The UVic Beck Collection News Release (December 14, 1971)
Victoria, BC—The University of Victoria Library will receive a 2,500 volume personal library as a BC Centennial gift from a noted Icelandic expert and his wife.
Dr. Richard Beck and Mrs. Beck of Victoria will present their library of Icelandic and Scandinavian books to the university in memory of their pioneer parents.
In a statement to D. W. Halliwell, University Librarian, Dr. Beck said, It is our hope that the presentation of this collection will contribute to future teaching and study in the field of Scandinavian languages and literatures at the University of Victoria, a field which is already receiving due attention in a number of Canadian universities.
The library, representing one of the largest personal collections of its kind in North America, will come to the university over a number of years. It consists of volumes covering classical Old Icelandic literature, 19th-century prose and poetry, and cultural and general histories of Iceland. Scandinavian authors and history books are included.
Mr. Halliwell said the gift will give the university one of the leading university collections of Icelandic literature in North America. Up to this point, the University of Manitoba had the only substantive university collection in this field in Canada.
Dr. and Mrs. Beck will present a token volume to the University of Victoria in a ceremony at 3:00 p.m. Thursday, December 16, 1971 in their home, 28 Marlborough Street, Victoria.
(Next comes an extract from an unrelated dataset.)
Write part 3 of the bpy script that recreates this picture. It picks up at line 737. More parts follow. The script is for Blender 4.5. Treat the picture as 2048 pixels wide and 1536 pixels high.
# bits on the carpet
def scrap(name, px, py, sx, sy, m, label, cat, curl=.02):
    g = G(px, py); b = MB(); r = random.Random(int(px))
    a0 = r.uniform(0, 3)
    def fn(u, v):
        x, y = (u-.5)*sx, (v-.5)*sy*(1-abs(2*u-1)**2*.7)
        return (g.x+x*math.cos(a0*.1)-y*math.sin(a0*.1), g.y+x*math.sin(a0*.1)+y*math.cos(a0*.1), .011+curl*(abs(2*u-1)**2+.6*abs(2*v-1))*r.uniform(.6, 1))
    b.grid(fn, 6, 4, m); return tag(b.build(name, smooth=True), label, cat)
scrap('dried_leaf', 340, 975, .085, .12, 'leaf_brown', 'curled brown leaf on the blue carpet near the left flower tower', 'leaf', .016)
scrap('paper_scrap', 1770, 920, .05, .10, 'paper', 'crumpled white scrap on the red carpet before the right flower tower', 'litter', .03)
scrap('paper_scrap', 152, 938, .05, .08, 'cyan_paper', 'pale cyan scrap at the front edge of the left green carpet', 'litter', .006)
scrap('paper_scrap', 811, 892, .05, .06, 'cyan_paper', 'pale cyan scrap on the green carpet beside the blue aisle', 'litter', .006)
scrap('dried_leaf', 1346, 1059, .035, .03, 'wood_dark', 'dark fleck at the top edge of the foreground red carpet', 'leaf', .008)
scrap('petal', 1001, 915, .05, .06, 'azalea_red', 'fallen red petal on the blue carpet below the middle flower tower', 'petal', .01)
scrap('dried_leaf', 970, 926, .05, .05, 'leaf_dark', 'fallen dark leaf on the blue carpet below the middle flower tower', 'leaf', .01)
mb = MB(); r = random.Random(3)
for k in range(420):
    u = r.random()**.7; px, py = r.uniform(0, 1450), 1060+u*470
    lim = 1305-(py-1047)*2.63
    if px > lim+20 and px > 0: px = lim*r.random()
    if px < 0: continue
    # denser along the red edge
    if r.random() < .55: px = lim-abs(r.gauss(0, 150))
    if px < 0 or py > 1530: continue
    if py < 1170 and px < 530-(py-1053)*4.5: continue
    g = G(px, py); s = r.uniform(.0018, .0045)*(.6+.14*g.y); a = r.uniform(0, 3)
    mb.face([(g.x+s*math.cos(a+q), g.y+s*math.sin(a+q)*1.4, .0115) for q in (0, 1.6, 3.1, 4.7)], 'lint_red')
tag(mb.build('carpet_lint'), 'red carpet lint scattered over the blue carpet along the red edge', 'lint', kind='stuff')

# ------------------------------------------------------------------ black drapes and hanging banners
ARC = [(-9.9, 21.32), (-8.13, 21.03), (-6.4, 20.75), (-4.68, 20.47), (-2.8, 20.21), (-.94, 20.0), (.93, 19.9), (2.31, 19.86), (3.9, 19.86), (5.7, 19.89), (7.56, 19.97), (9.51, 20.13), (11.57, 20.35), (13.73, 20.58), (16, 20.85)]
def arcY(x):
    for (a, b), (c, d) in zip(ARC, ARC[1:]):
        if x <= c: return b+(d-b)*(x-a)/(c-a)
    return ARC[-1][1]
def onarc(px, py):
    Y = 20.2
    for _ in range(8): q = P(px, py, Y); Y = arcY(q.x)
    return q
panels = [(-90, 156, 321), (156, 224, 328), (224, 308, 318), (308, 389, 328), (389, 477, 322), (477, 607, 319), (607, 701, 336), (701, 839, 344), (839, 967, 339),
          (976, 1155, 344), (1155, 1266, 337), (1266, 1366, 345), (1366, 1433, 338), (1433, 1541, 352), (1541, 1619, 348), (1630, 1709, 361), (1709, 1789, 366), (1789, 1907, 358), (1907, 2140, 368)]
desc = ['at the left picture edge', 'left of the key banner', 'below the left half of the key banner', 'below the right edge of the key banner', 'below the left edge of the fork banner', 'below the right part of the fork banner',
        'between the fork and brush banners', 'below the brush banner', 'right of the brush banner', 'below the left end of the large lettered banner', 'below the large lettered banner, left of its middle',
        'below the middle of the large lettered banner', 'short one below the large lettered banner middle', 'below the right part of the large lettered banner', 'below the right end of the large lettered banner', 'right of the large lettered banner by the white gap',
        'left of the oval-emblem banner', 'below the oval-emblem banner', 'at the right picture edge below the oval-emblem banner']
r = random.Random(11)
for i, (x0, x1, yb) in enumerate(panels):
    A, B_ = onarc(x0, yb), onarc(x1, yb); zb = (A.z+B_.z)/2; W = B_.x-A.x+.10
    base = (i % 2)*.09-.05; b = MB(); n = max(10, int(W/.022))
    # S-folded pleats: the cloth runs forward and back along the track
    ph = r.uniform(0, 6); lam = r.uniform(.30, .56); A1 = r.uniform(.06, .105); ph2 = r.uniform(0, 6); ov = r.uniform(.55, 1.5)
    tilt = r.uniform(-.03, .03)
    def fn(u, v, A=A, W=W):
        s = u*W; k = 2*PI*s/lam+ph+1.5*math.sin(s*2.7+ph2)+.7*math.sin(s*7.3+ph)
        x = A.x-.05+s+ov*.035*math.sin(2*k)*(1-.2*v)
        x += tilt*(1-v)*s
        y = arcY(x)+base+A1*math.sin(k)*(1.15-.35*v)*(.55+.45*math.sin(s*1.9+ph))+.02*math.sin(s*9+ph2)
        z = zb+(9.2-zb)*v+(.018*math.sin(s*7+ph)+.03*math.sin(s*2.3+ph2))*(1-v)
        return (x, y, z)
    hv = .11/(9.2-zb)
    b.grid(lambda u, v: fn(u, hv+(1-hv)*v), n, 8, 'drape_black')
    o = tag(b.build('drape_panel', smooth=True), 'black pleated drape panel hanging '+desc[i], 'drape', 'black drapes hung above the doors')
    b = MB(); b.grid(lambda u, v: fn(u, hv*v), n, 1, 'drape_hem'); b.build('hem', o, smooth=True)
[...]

Dr. Beck spent thirty-eight years at the University of North Dakota, Grand Forks, North Dakota as a professor of Scandinavian Languages and Literature. Mrs. Beck taught in San Francisco high schools for twenty-five years. Born in Victoria, Mrs. Beck was the daughter of Einar and Sigridur Brandson who settled in Victoria in 1887. Dr. Beck’s parents were Hans Kjartan and Thorunn Vigfusina Beck of Reydarfjordur, Iceland. Dr. Beck and his mother came to Canada in 1921 following his father’s death.